[Items from a dataset]
:::
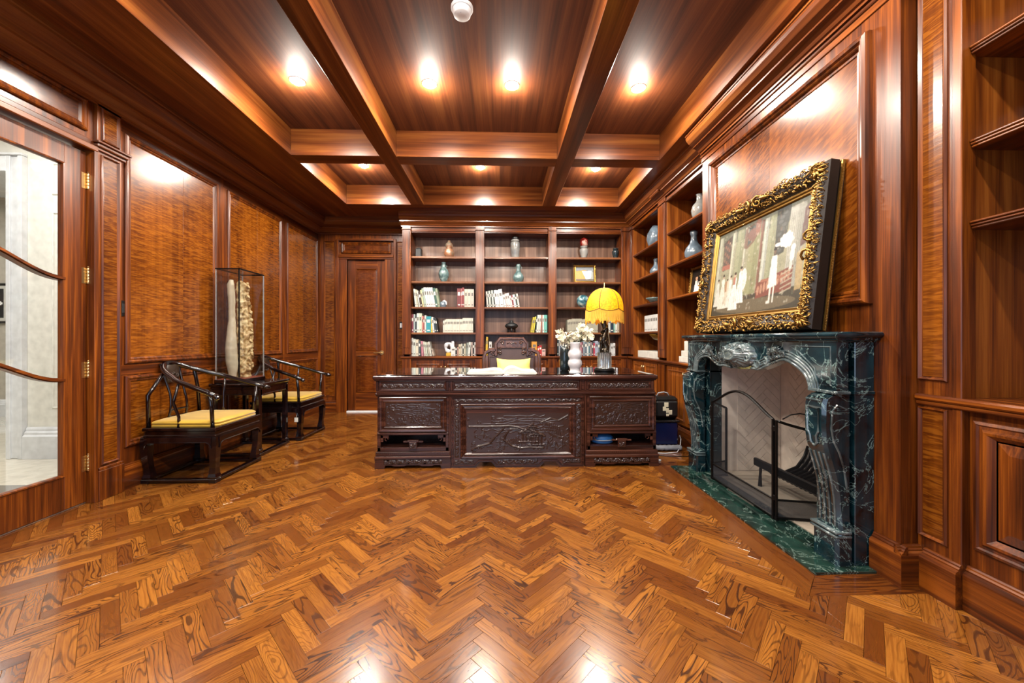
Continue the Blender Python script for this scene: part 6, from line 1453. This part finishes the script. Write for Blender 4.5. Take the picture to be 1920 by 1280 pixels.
# ------------------------------------------------------------ BEHIND THE DESK, on the floor
bx0, bx1, by0, by1 = 1.63, 1.90, 3.98, 4.22
t = thing('travel_bag', ((bx0 + bx1) / 2, 4.1, 0), 'black bag with cream emblem standing on the floor right of the desk', 'bag')
m_ = MB().box(bx0 + .0, bx1, by0 + .02, by1, .30, .545, .03); m_.build('bag_body', M['black'], t)
MB().box(bx0 + .02, bx1 - .02, by0 - .005, by0 + .03, .34, .50, .012).build('front_pocket', M['jet'], t)
m_ = MB()
for x0_, x1_, z0_, z1_ in ((.10, .145, .44, .49), (.085, .12, .40, .445), (.12, .15, .38, .43), (.15, .185, .36, .41), (.12, .15, .345, .372)): m_.box(bx0 + x0_, bx0 + x1_, by0 - .009, by0 - .004, z0_, z1_, .002)
m_.build('emblem', M['petal'], t)
MB().tube([(bx0 + .06, by0 + .1, .54), (bx0 + .08, by0 + .1, .575), (bx0 + .14, by0 + .1, .585), (bx0 + .18, by0 + .1, .575), (bx0 + .20, by0 + .1, .54)], .007, 8).build('handle', M['grey'], t, True)
t = thing('navy_bin', ((bx0 + bx1) / 2, 4.1, 0), 'glossy navy tub under the black bag right of the desk', 'tub')
MB().box(bx0 + .0, bx1 - .01, by0 + .0, by1 + .02, .03, .285, .02).build('tub', M['navy'], t); MB().box(bx0 - .008, bx1 + .0, by0 - .008, by1 + .028, .275, .298, .006).build('rim', M['black'], t)
MB().box(bx0 + .02, bx1 - .03, by0 + .02, by1, 0, .03, .004).build('foot', M['black'], t)
t = thing('grey_cloth_roll', (1.72, 3.90, 0), 'folded grey cloth pad lying before the navy tub', 'cloth')
m_ = MB(); m_.tube([(1.60 + .28 * i / 12, 3.915 + .004 * math.sin(i * 2), .03) for i in range(13)], [.022 + .006 * abs(math.sin(i * 1.6)) for i in range(13)], 10, flat=1.6); m_.build('pad', M['grey'], t, True)
t = thing('power_cord', (1.85, 3.85, 0), 'white cable curving over the floor from tub to cabinet', 'cable')
MB().tube([(1.52, 3.83, .005), (1.66, 3.80, .005), (1.80, 3.83, .006), (1.88, 3.93, .03), (1.93, 4.02, .09), (1.935, 4.06, .12), (1.95, 4.10, .10)], .005, 6).build('cable', M['white'], t, True)
t = thing('power_cord', (1.93, 3.9, 0), 'thin dark cable looping along the cabinet base', 'cable')
MB().tube([(1.93, 4.10, .10), (1.95, 4.0, .11), (1.958, 3.86, .07), (1.93, 3.76, .012), (1.84, 3.70, .004), (1.70, 3.70, .004), (1.56, 3.74, .004)], .003, 6).build('cable', M['black'], t, True)
t = thing('cable_puck', (1.50, 3.58, 0), 'small white cable clip lying on the floor by the desk', 'clip')
MB().lathe([(.022, 0), (.026, .004), (.024, .012), (.01, .016)], 16, (1.50, 3.585, .0), 1.2, .8).build('body', M['white'], t, True)
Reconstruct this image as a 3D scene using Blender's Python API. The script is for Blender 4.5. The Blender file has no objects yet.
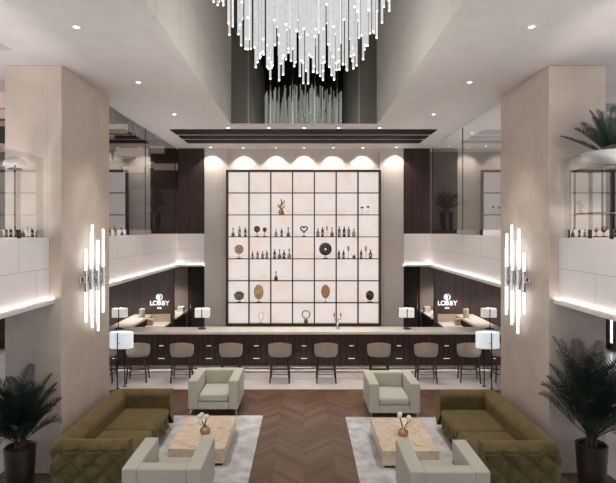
import bpy, bmesh, math, random
from mathutils import Vector, Matrix
random.seed(7)
C = bpy.context.scene.collection
PI = math.pi
HC = 3.58            # camera height
FPX = 500.0          # focal length in pixels
# ------------------------------------------------------------------ materials
MATS = {}
def mat(name, col, rough=0.5, metal=0.0, spec=0.5, sheen=0.0, emit=None, estr=0.0, coat=0.0):
    m = bpy.data.materials.new(name); m.use_nodes = True
    b = m.node_tree.nodes['Principled BSDF']
    b.inputs['Base Color'].default_value = (*col, 1)
    b.inputs['Roughness'].default_value = rough
    b.inputs['Metallic'].default_value = metal
    b.inputs['Specular IOR Level'].default_value = spec
    b.inputs['Sheen Weight'].default_value = sheen
    b.inputs['Coat Weight'].default_value = coat
    if emit:
        b.inputs['Emission Color'].default_value = (*emit, 1)
        b.inputs['Emission Strength'].default_value = estr
    MATS[name] = m
    return m
def nd(m, t): return m.node_tree.nodes.new(t)
def ln(m, a, b): m.node_tree.links.new(a, b)
def bsdf(m): return m.node_tree.nodes['Principled BSDF']
def position(m):
    return nd(m, 'ShaderNodeNewGeometry').outputs['Position']
def ramp(m, fac, stops):
    r = nd(m, 'ShaderNodeValToRGB'); ln(m, fac, r.inputs['Fac'])
    e = r.color_ramp.elements
    while len(e) > 1: e.remove(e[-1])
    e[0].position = stops[0][0]; e[0].color = (*stops[0][1], 1)
    for p, c in stops[1:]:
        k = e.new(p); k.color = (*c, 1)
    return r.outputs['Color']
def noise(m, vec, scale, detail=4, dist=0.0, rough=0.55):
    n = nd(m, 'ShaderNodeTexNoise'); ln(m, vec, n.inputs['Vector'])
    n.inputs['Scale'].default_value = scale; n.inputs['Detail'].default_value = detail
    n.inputs['Distortion'].default_value = dist; n.inputs['Roughness'].default_value = rough
    return n.outputs['Fac']
def objcoord(m): return nd(m, 'ShaderNodeTexCoord').outputs['Object']
def scaled(m, vec, s):
    k = nd(m, 'ShaderNodeMapping'); ln(m, vec, k.inputs['Vector']); k.inputs['Scale'].default_value = s
    return k.outputs['Vector']
def noisy(name, c1, c2, scale, rough=0.5, stretch=(1,1,1), obj=False, bump=0.0, lo=.35, hi=.65, **kw):
    m = mat(name, c1, rough, **kw)
    v = scaled(m, objcoord(m) if obj else position(m), stretch)
    f = noise(m, v, scale, 6)
    ln(m, ramp(m, f, [(lo, c1), (hi, c2)]), bsdf(m).inputs['Base Color'])
    if bump:
        bp = nd(m, 'ShaderNodeBump'); bp.inputs['Strength'].default_value = bump; bp.inputs['Distance'].default_value = .01
        ln(m, f, bp.inputs['Height']); ln(m, bp.outputs['Normal'], bsdf(m).inputs['Normal'])
    return m
def panel(name, c1, c2, joint, bw, bh, rough=0.4, offset=0.0, mortar=.006, shift=(0,0), nscale=1.2, stretch=(1,1,1), dist=0.6, **kw):
    """slabs laid on upright faces: joints follow (x+y, z)"""
    m = mat(name, c1, rough, **kw)
    p = position(m)
    s = nd(m, 'ShaderNodeSeparateXYZ'); ln(m, p, s.inputs[0])
    a = nd(m, 'ShaderNodeMath'); a.operation = 'ADD'; ln(m, s.outputs[0], a.inputs[0]); ln(m, s.outputs[1], a.inputs[1])
    a2 = nd(m, 'ShaderNodeMath'); a2.operation = 'ADD'; ln(m, a.outputs[0], a2.inputs[0]); a2.inputs[1].default_value = 40*bw+shift[0]
    b2 = nd(m, 'ShaderNodeMath'); b2.operation = 'ADD'; ln(m, s.outputs[2], b2.inputs[0]); b2.inputs[1].default_value = 40*bh+shift[1]
    c = nd(m, 'ShaderNodeCombineXYZ'); ln(m, a2.outputs[0], c.inputs[0]); ln(m, b2.outputs[0], c.inputs[1])
    br = nd(m, 'ShaderNodeTexBrick'); ln(m, c.outputs[0], br.inputs['Vector'])
    br.offset = offset; br.squash = 1
    br.inputs['Scale'].default_value = 1; br.inputs['Brick Width'].default_value = bw; br.inputs['Row Height'].default_value = bh
    br.inputs['Mortar Size'].default_value = mortar; br.inputs['Mortar Smooth'].default_value = 0.1
    f = noise(m, scaled(m, p, stretch), nscale, 6, dist)
    col = ramp(m, f, [(.3, c1), (.7, c2)])
    mx = nd(m, 'ShaderNodeMix'); mx.data_type = 'RGBA'
    ln(m, br.outputs['Fac'], mx.inputs['Factor']); ln(m, col, mx.inputs['A']); mx.inputs['B'].default_value = (*joint, 1)
    ln(m, mx.outputs['Result'], bsdf(m).inputs['Base Color'])
    return m
def glass(name, tint=(1,1,1), refl=1.0, base=.06):
    m = bpy.data.materials.new(name); m.use_nodes = True; nt = m.node_tree; nt.nodes.clear()
    o = nd(m, 'ShaderNodeOutputMaterial'); t = nd(m, 'ShaderNodeBsdfTransparent'); g = nd(m, 'ShaderNodeBsdfGlossy'); x = nd(m, 'ShaderNodeMixShader')
    t.inputs[0].default_value = (*tint, 1); g.inputs['Roughness'].default_value = 0.0
    lw = nd(m, 'ShaderNodeFresnel'); lw.inputs['IOR'].default_value = 1.5
    a = nd(m, 'ShaderNodeMath'); a.operation = 'MULTIPLY_ADD'; a.use_clamp = True
    ln(m, lw.outputs[0], a.inputs[0]); a.inputs[1].default_value = refl; a.inputs[2].default_value = base
    gi = nd(m, 'ShaderNodeNewGeometry'); iv = nd(m, 'ShaderNodeMath'); iv.operation = 'SUBTRACT'; iv.inputs[0].default_value = 1; ln(m, gi.outputs['Backfacing'], iv.inputs[1])
    k = nd(m, 'ShaderNodeMath'); k.operation = 'MULTIPLY'; ln(m, a.outputs[0], k.inputs[0]); ln(m, iv.outputs[0], k.inputs[1])
    ln(m, k.outputs[0], x.inputs[0]); ln(m, t.outputs[0], x.inputs[1]); ln(m, g.outputs[0], x.inputs[2]); ln(m, x.outputs[0], o.inputs[0])
    MATS[name] = m
    return m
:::
STATED PROBLEM -> Identify every line above with the string "Python" in it. Copy those lines.

SOLUTION TO THIS TASK ->
Continue the Blender Python script for this scene: part 6, from line 1453. This part finishes the script. Write for Blender 4.5. Take the picture to be 1920 by 1280 pixels.
Reconstruct this image as a 3D scene using Blender's Python API. The script is for Blender 4.5. The Blender file has no objects yet.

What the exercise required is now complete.